Efficient Estimation of Smooth Functionals in Gaussian Shift Models

We study a problem of estimation of smooth functionals of parameter $\theta$ of Gaussian shift model $$ X=\theta +\xi,\ \theta \in E, $$ where $E$ is a separable Banach space and $X$ is an observation of unknown vector $\theta$ in Gaussian noise $\xi$ with zero mean and known covariance operator $\Sigma.$ In particular, we develop estimators $T(X)$ of $f(\theta)$ for functionals $f:E\mapsto {\mathbb R}$ of H\"older smoothness $s>0$ such that $$ \sup_{\|\theta\|\leq 1} {\mathbb E}_{\theta}(T(X)-f(\theta))^2 \lesssim \Bigl(\|\Sigma\| \vee ({\mathbb E}\|\xi\|^2)^s\Bigr)\wedge 1, $$ where $\|\Sigma\|$ is the operator norm of $\Sigma,$ and show that this mean squared error rate is minimax optimal at least in the case of standard Gaussian shift model ($E={\mathbb R}^d$ equipped with the canonical Euclidean norm, $\xi =\sigma Z,$ $Z\sim {\mathcal N}(0;I_d)$).

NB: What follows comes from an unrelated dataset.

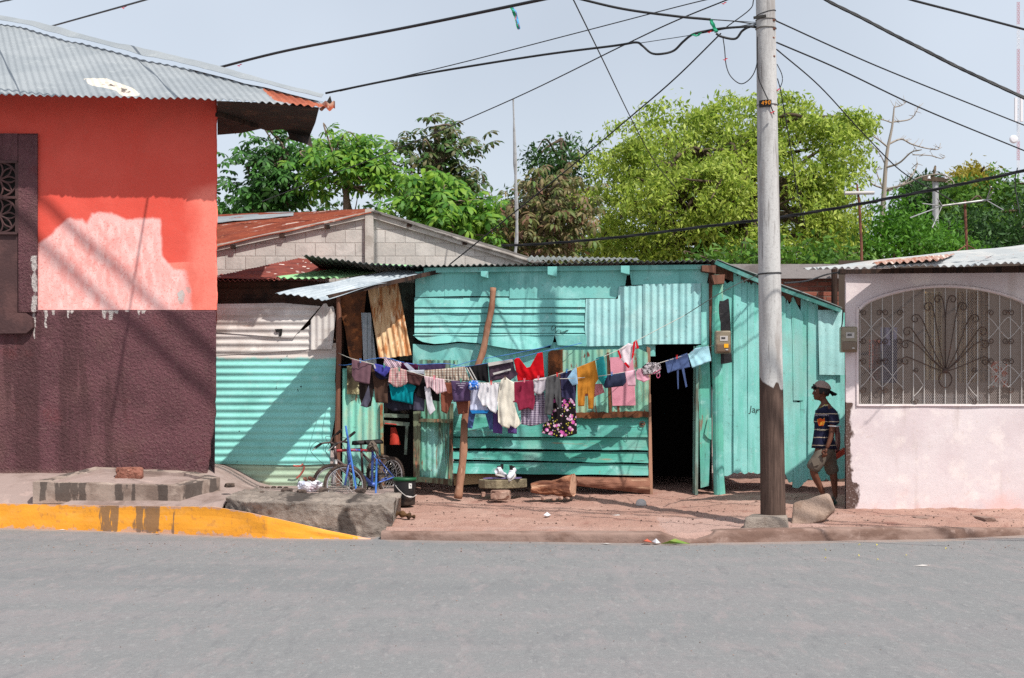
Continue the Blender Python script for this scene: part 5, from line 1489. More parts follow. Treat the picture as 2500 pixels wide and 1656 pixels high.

Moreover, we determine a sharp threshold on the smoothness $s$ of functional $f$ such that, for all $s$ above the threshold, $f(\theta)$ can be estimated efficiently with a mean squared error rate of the order $\|\Sigma\|$ in a "small noise" setting (that is, when ${\mathbb E}\|\xi\|^2$ is small). The construction of efficient estimators is crucially based on a "bootstrap chain" method of bias reduction. The results could be applied to a variety of special high-dimensional and infinite-dimensional Gaussian models (for vector, matrix and functional data).